## Problem statement
Identify each line in the records below that contains the word "part", and copy it.

** Start Recorded data **

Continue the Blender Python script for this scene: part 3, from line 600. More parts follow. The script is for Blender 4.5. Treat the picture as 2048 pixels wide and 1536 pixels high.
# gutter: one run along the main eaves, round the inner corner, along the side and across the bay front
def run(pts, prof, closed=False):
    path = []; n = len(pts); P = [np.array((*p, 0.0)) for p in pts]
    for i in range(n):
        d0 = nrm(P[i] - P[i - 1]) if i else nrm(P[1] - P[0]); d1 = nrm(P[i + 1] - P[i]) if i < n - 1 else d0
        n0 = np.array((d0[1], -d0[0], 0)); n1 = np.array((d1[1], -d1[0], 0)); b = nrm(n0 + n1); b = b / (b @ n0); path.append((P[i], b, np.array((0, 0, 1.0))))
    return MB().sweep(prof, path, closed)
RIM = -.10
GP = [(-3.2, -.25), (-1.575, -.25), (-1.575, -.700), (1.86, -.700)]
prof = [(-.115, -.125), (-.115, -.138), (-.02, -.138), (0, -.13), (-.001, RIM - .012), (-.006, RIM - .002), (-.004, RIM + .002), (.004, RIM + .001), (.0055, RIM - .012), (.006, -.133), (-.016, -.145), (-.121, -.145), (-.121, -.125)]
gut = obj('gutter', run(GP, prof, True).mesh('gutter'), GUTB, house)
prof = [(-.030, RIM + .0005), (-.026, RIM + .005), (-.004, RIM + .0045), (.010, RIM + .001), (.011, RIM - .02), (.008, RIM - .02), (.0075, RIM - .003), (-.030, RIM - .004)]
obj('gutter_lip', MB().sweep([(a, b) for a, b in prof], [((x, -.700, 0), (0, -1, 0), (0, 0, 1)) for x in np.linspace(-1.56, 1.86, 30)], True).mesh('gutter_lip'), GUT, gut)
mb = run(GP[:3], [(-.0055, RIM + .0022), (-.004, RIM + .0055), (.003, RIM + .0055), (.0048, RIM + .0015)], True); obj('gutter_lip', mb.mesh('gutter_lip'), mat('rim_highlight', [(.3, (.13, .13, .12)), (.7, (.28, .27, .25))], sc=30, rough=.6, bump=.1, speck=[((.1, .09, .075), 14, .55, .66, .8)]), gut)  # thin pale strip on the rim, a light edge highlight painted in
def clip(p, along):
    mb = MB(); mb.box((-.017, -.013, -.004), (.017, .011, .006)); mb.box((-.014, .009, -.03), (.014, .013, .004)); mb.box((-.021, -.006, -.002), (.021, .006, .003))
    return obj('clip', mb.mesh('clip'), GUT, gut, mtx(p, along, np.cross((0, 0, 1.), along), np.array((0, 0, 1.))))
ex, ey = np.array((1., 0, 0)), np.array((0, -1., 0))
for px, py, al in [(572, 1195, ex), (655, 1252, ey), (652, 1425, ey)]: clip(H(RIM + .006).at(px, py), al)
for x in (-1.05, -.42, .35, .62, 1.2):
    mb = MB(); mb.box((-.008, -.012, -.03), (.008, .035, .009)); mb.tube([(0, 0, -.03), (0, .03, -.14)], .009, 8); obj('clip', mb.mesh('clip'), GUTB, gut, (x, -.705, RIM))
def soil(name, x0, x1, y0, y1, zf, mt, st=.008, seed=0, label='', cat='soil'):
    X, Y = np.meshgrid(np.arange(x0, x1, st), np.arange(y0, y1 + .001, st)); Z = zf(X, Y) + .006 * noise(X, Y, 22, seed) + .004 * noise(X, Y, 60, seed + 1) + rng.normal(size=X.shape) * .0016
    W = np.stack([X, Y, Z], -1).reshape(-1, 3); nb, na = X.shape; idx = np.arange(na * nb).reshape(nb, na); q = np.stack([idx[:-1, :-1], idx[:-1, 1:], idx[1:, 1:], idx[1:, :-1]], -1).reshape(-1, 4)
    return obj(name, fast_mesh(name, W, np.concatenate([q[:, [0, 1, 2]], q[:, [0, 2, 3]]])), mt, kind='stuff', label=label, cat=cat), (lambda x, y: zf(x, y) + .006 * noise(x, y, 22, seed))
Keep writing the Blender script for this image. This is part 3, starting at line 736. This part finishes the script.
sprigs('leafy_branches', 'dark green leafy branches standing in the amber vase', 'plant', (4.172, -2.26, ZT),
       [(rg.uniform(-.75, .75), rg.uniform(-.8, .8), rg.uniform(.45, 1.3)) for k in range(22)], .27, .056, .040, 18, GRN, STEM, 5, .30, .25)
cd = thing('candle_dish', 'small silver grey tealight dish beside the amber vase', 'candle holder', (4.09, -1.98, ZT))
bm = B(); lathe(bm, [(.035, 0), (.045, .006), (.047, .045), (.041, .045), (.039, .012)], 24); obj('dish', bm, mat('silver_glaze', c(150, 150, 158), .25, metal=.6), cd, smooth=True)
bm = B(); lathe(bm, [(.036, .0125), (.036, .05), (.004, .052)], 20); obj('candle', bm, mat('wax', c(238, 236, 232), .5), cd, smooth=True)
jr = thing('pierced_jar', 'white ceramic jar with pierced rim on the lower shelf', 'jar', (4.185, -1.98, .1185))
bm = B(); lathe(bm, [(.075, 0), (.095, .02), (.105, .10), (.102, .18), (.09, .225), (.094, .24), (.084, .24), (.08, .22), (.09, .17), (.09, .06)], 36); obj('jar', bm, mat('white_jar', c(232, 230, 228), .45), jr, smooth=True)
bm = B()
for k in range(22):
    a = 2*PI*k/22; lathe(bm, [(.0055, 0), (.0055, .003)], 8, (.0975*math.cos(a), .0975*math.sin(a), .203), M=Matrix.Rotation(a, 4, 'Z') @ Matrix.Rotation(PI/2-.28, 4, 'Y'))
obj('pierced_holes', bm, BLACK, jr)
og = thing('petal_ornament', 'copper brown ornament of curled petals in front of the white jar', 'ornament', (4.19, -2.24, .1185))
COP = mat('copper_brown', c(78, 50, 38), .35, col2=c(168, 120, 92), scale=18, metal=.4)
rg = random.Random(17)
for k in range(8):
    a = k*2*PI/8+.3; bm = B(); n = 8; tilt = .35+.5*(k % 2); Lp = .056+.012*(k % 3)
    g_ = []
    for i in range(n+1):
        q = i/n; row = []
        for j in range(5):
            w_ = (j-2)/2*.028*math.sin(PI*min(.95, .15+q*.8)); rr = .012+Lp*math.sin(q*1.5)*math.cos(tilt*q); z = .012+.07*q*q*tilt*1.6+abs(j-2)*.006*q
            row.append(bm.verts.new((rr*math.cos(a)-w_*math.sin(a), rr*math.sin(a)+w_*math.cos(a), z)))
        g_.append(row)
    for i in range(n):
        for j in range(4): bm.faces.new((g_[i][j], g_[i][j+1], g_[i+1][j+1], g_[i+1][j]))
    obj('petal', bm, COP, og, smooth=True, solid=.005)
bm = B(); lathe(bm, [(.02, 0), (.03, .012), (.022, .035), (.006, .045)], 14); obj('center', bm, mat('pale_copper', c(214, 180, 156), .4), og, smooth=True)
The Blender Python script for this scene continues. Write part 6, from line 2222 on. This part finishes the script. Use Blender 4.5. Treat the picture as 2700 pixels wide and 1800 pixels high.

** End Recorded data **

## Problem solution
Continue the Blender Python script for this scene: part 3, from line 600. More parts follow. The script is for Blender 4.5. Treat the picture as 2048 pixels wide and 1536 pixels high.
Keep writing the Blender script for this image. This is part 3, starting at line 736. This part finishes the script.
The Blender Python script for this scene continues. Write part 6, from line 2222 on. This part finishes the script. Use Blender 4.5. Treat the picture as 2700 pixels wide and 1800 pixels high.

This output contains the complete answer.